HELOCs or reverse mortgages exceeding 65% of a house’s value will be targeted

A new set of guidelines is being implemented by the Office of the Superintendent of Financial Institutions (OSFI), reports CBC News. The new set of rules will apply to shared equity mortgages, reverse mortgages and conventional mortgages paired with revolving credit lines. In this time of a vulnerable housing market, the changes should help lenders and borrowers stay on top of their obligations.

One of the biggest changes will affect the conventional mortgage loans paired with revolving lines of credit, known as HELOCs. Currently, homeowners can dip into them as they see fit, without having to repay on any sort of schedule.

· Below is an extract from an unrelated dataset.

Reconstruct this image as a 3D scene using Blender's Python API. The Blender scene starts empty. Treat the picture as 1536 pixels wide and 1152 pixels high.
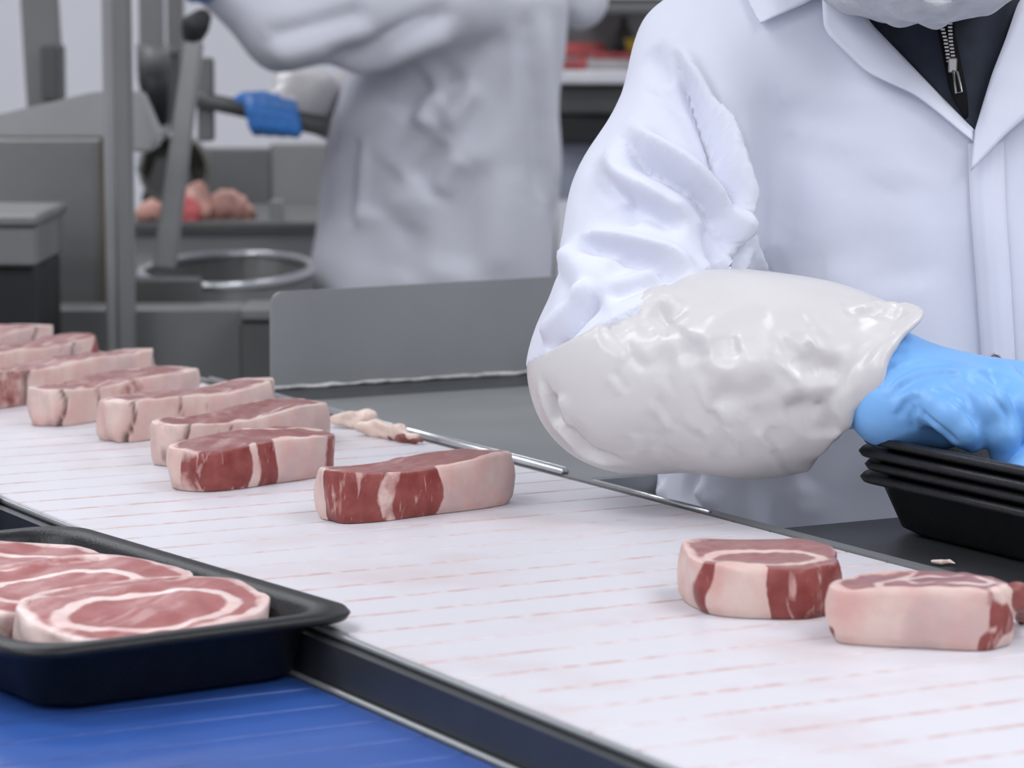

The new regulations will take effect once a loan exceeds 65% of the home’s value. Currently, homeowners can borrow up to 80% on such a loan. So, with the new changes, the borrower will be forced to start paying back some of the principal if they go over this limit of 65%.

How will that work?

Well, if the limit is exceeded, the loan “will operate more like a traditional mortgage where the borrower makes principal and interest payments until the [loan gets back below] 65 percent,” an official told CBC News.

The new rules will be in effect as of late 2023. However, the consumers are not supposed to see an increase in their monthly payments.

Changes To Shared Equity And Reverse Mortgages

Shared equity mortgages are programs where a third party provides the buyer with cash for a down payment in exchange for an equity stake.

In 2019, the federal government introduced a program for government-backed shared equity loans, and non-profits and community groups have since offered similar programs.

The latest OSFI announcement doesn’t entail any new rules, but rather clarifies existing requirements. For example, such products must be equity stakes and not loans. They must be “on an equal footing with the borrower’s equity,” the official said.

The final changes cover reverse mortgages. Reverse mortgages let homeowners take advantage of the equity in their homes without selling them. These loans have grown in popularity in recent years, mostly because they don’t require repayment until the owner decides to sell the property.

As with HELOC, new guidelines limit the amount a homeowner can borrow on a reverse mortgage to 65 percent at origination.